O eurocentrismo de quem remove essa questão tira credibilidade dos valores que propõe: como é possível que quem comete crimes de guerra ou crimes contra a humanidade não pode voltar a ser protagonista do cenário internacional, quando acaba de ser aceito há anos pelo mesmo sujeito?

 

Eis, então, que a lição ao mudar a cronologia se torna terrível. Se tivéssemos intervindo na Síria em defesa dos valores da convivência civil em 2013, ou seja, antes da intervenção russa naquele país, teríamos não só defendido o princípio que se invoca hoje, demonstrando que acreditamos que os princípios valem porque são princípios, e não pelo lugar onde são ou não aplicados, mas também se teria evitado um conflito direto com a Rússia.

 

A intervenção na Síria em 2013 teria sido um aviso a Putin: podemos entrar em acordo, mas as linhas vermelhas existem. Certamente, era preciso coragem, e ninguém diz que foi absolutamente justo, porque a cronologia deveria contemplar outras passagens também.

 

Mas a reviravolta da história não teria sido ignorada e poderia ter nos impedido de chegar àquilo que temos diante de nós.

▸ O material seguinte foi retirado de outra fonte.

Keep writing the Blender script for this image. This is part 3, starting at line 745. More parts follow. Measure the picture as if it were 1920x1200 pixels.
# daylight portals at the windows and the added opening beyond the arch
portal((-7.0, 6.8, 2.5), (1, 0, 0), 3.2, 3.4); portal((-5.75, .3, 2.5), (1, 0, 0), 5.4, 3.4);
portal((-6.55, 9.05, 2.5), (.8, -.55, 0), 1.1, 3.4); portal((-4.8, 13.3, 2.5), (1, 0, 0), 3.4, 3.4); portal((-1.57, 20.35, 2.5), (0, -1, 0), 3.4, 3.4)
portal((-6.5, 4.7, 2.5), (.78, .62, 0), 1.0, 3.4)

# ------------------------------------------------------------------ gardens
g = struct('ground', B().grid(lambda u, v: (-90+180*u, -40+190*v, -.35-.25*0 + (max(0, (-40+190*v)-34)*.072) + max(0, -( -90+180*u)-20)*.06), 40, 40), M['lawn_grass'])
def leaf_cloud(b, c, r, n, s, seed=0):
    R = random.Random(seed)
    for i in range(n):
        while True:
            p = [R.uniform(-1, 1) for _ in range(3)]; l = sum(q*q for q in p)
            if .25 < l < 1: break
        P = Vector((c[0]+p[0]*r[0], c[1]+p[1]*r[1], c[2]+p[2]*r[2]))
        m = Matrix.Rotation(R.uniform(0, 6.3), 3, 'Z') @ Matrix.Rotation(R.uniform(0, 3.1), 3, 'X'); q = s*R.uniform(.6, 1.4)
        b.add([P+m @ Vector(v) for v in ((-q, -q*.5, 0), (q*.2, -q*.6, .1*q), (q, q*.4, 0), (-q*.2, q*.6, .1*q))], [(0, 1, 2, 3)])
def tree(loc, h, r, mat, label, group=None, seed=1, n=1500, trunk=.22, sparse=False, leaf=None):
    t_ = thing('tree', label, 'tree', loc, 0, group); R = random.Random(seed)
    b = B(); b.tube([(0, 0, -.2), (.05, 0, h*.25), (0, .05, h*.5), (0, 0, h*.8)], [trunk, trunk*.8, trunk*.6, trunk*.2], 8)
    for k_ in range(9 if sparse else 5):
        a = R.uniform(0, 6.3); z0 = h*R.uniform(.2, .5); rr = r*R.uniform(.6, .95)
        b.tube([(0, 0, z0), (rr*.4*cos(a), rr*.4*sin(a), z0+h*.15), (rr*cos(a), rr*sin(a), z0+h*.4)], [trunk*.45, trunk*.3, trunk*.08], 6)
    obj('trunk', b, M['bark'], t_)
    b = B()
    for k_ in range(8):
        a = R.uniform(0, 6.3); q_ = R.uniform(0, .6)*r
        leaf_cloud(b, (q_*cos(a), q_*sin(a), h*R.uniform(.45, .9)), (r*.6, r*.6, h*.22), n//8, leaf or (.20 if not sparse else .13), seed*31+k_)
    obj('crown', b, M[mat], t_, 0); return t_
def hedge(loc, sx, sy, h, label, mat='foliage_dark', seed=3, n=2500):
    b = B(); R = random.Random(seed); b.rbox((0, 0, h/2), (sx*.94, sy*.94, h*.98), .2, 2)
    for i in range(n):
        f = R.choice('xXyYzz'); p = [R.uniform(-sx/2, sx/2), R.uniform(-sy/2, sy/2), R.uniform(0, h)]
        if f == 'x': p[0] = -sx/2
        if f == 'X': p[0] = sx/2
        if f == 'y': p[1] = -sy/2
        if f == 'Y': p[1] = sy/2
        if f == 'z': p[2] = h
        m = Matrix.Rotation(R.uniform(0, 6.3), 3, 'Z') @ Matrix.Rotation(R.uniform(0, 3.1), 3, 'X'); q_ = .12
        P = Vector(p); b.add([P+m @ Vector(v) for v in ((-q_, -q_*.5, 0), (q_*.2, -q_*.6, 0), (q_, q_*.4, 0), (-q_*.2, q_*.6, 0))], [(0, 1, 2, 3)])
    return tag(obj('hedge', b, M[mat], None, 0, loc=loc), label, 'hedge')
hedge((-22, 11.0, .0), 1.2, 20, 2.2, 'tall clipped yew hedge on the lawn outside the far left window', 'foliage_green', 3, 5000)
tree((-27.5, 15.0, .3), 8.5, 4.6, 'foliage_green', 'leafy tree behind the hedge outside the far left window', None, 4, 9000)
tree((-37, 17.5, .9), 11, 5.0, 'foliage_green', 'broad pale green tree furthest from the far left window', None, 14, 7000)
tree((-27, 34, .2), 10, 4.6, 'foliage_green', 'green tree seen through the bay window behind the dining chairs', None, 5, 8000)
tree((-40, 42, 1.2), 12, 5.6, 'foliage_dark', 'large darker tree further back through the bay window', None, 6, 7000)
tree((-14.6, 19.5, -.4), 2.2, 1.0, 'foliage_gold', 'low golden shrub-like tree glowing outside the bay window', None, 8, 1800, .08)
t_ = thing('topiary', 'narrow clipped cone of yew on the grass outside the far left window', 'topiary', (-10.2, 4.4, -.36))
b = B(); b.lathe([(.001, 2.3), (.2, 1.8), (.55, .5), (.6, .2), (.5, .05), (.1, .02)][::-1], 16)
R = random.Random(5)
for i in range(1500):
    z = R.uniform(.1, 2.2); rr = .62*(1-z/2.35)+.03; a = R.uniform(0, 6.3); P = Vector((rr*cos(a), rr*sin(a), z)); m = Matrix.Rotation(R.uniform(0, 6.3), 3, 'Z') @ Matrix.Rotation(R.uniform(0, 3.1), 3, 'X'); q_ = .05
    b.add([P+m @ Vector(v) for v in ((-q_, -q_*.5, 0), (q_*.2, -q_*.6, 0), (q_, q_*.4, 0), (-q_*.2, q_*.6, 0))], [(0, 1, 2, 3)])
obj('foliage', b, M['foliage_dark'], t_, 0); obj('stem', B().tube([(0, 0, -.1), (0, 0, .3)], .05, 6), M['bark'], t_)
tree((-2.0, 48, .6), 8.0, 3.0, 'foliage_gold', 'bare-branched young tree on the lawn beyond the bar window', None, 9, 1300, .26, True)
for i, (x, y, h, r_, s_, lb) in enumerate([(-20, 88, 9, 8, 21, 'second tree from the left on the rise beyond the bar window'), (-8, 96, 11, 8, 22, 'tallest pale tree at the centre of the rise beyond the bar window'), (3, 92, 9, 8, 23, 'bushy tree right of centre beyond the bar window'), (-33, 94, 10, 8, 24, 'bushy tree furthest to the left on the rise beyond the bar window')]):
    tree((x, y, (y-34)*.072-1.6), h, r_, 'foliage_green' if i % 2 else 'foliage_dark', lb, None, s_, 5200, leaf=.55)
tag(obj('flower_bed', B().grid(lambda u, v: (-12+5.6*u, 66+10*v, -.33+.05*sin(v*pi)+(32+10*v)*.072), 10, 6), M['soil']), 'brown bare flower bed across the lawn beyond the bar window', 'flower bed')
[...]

Se hoje temos que considerar um conflito europeu com o risco nuclear que ele acarreta, isso ocorre porque absolutamente não nos interessamos em um genocídio que ocorreu entre 2013 e 2017, e quem o perpetrou entendeu aquilo que achava certo entender.

 

Agora, porém, na cronologia russa, entra de forma disruptiva o comunicado do primaz da Igreja Ortodoxa Russa na Ucrânia, fiel a Moscou, aquela que Putin define como perseguida pelos separatistas e em defesa de cujos fiéis ele teria intervindo.

 

O Metropolita Onofre, porém, diz o contrário e acusa Putin de cometer o mesmo pecado de Caim, matando o irmão. O texto de Onofre subverte a narrativa eslavista do Kremlin e obriga a um relato não etnicista dos fatos. Retira a centralidade na cronologia eslava da questão da extensão da Otan a leste e coloca ali a questão da descoberta da fraternidade negada. Ao fazer isso, Onofre também nos obriga a uma cronologia que não pode ignorar o ano de 2013.